SUNFLOWER

Project objectives

Concentrated Solar Power (CSP) can be a relevant renewable energy sector that can provide cheap energy storage in order to enable higher shares of non-dispatchable renewables, by stabilizing the electricity grid. CSP plants using air as heat transfer fluid (HTF) can have high conversion efficiency, low cost of thermal energy storage as well as the potential of efficient electricity storage integration when combing a CSP power plant with compressed air energy storage (CAES).
The strategic development line of this project is therefore the analysis and optimization of novel air-based hybrid CSP-CAES plants, focusing on the open volumetric receiver (OVAR). The interaction of the material properties, the structure itself and the requirements of the preparation technique determine the performance of absorbers for OVAR. Therefore, the SUNFLOWER project targets the following interconnected specific objectives:

Optimization of raw material processing

Due to the well-known outstanding high-temperature properties of Iron-Chromium-Aluminium-alloys (FeCrAl) and Silicon Carbide (SiC), those two materials will be in focus for the preparation of absorber structures. However, the processing of the raw materials needs to be improved with respect to the environmental impact.

Optimization of absorber structure design

General objective will be the defining of the system-integration layout and design as well as the supporting of the pre-engineering work. The first innovative approach is to develop tailored static volumetric absorber structures for the novel power cycle architecture combining CSP technology with CAES. A second innovative approach is the evaluation of a novel active high-flux OVAR concept, introducing an active rotation of the absorber, which allows up to 1000 suns mean concentration ratio (≈1 MW/m² mean flux), pushing the peak flux up to about 4.5 MW/m². The present project will push this novel rotating absorber technology a step further (at TRL 4).

Absorber material improvement

The chemical composition of the materials must be optimized to increase the durability under OVAR application conditions.

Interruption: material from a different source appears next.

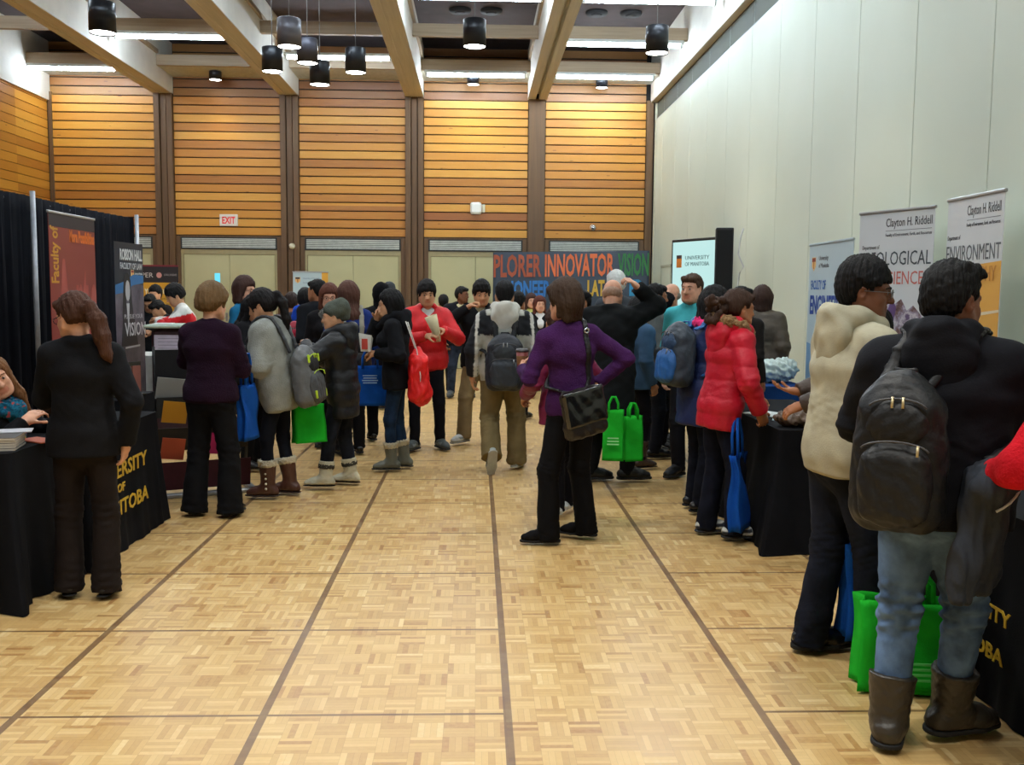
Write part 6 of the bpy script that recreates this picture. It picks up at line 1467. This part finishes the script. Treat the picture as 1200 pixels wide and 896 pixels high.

The FeCrAl alloy must be improved regarding the performance during the later operation: surface passivation by an Alumina-layer realized by the addition of Aluminium, enabling rapid temperature changes by the addition of Yttrium and enhanced temperature stability due to the addition of Nickel.

For the SiC the densification of the microstructure during the sintering must be improved. This will be done by an adjusted particle size distributions and the optimized combination of process and sintering aids.

Absorber fabrication improvement

Open cellular structures with high surface area (high functional porosity) and low strut thickness, as required for absorber structures, are still at a low technology readiness level (TRL3). Aim is the improvement of the preparation technology – Powder Bed Fusion – Electron Beam Melting for FeCrAl and replica technique for SiC – to reach a high densification and defect-free structures with high mechanical strength and oxidation resistance.

Testing and overall assessment

To validate the developed absorber design and the improved material properties, intensive tests under application-related conditions are needed. Lab-scale tests in the solar simulator with 1-3 kW thermal at CIEMAT and up to design operating temperatures of 900 °C will complement the numerical evaluation. The objective is to evaluate the performance of the recent development experimentally and use the generated knowledge for a life-cycle- and performance assessment.